Kondor3
Cafeteria Centrist
The Brits held out such a promise as part of Balfour et al during WWI and the immediate post-war years...So the Brits renegaded on giving land occupied by Arabs to the "chosen people?"Ungrateful Jews:eek:
"The King David Hotel bombing was an attack carried out on July 22, 1946 by the right-wing Zionist underground organization the Irgun on the British administrative headquarters for Palestine, which was housed in the King David Hotel in Jerusalem.[1][2][3] 91 people of various nationalities were killed and 46 were injured.[4]"
King David Hotel bombing - Wikipedia, the free encyclopedia
Smart Jews, those... hitting at the Brits some years later when it became clear that the Brits had no intention of giving the Jews their own homeland after all, and that after having fought for the Empire in droves, just the previous year and beyond...
What about this part?
"His Majesty's government view with favour the establishment in Palestine of a national home for the Jewish people, and will use their best endeavours to facilitate the achievement of this object, it being clearly understood that nothing shall be done which may prejudice the civil and religious rights of existing non-Jewish communities in Palestine..."
Balfour Declaration - Wikipedia, the free encyclopedia
Trouble is, that promise had zero chance of materializing, due to the Arab Consent poison pill...
Something that Balfour was almost certainly aware of at the time he issued the proposal...
Something that the Jews of Palestine were almost certainly aware of at the time as well...

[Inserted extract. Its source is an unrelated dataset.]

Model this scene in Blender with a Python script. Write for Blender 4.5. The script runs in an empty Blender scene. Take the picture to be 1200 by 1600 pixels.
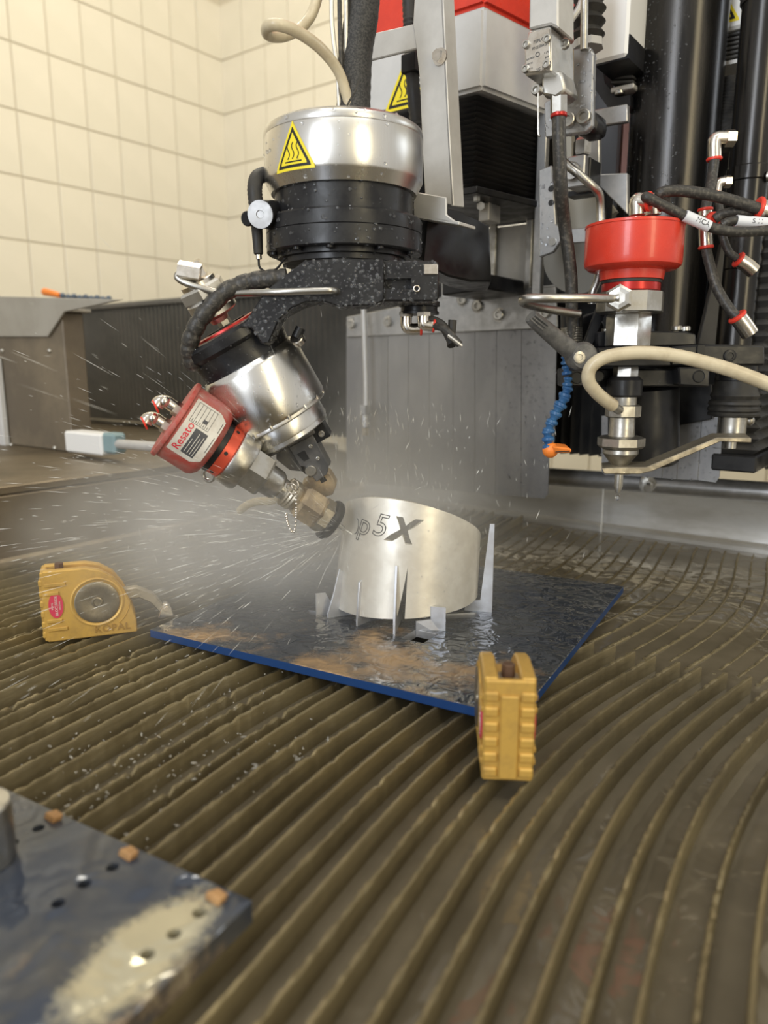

So... given that this was the best offer yet to surface in the matter... the Jews cherry-picked Balfour and viewed it as a promise and sublimated and set-aside the impractical and deal-breaking Arab Consent poison pill...
Hoping that they could hold the Brits to that promise and deal with the poison pill later, or just ignore it, most Palestinian Jewish folk and most of their political factions ended-up siding with the Brits during WWII and fought for the Brits both individually and in Jewish units, in the hopes that this loyalty to the Empire in wartime would be rewarded with the Empire's backing of the establishment of a Jewish homeland in Palestine, without the goddamned Poison Pill (Arab Consent) that would surely kill the deal otherwise...
The Brits cooled to the idea post-WWII, as it became clear to the Brits just how anxious and eager and impatient the Jews had become for independence, and as they re-thought the impact upon their relations with the Arab world, and as it became clear even to the worst dullards amongst the Brits that the Jews could not have their homeland unless they set aside the Poison Pill, and as the Brits began to hamstring the Jews so that they could not import arms and people to establish and defend themselves and as the Brits allowed their fellow Jews to continue rotting in D(isplaced) P(ersons) Camps in Europe and the Med...
After all that waiting (since WWI years) and after all that loyalty (fighting for the Brits in WWII, and, I believe, WWI, as well, on a lesser scale), the Jews finally got pissed-off at the Brits and the consensus for guerrilla warfare against the Brits began to broaden beyond the one or two factions in which it already had gained traction...
The loyalties and attitudes of the Jews changed quickly after WWII...
There is no inconsistency in any of this, if that's what you were hinting...
The Jews of Palestine might very well have been naive to hope-against-hope that they could convince the Brits to implement Balfour without the Arab Consent Poison Pill Deal-Breaker, but that seems to have been their hope, nevertheless...
A hope paid for by the Jewish blood and treasure and energy spent siding with the Brits during WWII.
From their perspective, by the end of the war, they figured that they had paid their dues, and, with the firm resolution of thousands of Jewish British Army veterans returning to their homes in Palestine, they decided the time was right to call-in the marker, and to call upon the marker-holder to set aside the Poison Pill in grateful recognition of their loyalty and efforts during WWII.
When the Brits balked, the Jews got pissed, and stayed pissed, and devoted more energy to working around the soon-to-be-departing Brits, rather than working with them.
One thing led to another, and they were soon killing each other on a part-time basis.
The Brits withdrew from Palestine before it could get too far out of hand.
It's not the way in which either the Brits or the Jews wanted that to play out, but... shit happens... situations change... the practical 'loyalty' of most Jewish factions in Palestine, in the period 1939-1945, was quickly replaced by the 'animosity' of 1946-1948.
Once the Brits made it clear that the Poison Pill would not be set aside, the Jews, fresh from losing 6,000,000 of their own in Europe, threw up their hands, said 'Fuck it', and decided to carve out their own destiny and to fight for a little corner of the world that their people could call their own.
At that point, they had very little choice, and they had very little to lose in trying to create a choice.
Hell, the story even has a Revolution Against the British Empire element to it...
Another of several reasons, perhaps, why that story resonates so well with The West, and especially in the US, who rumbled with the Brits twice themselves, and won, even though they were long-odds underdogs.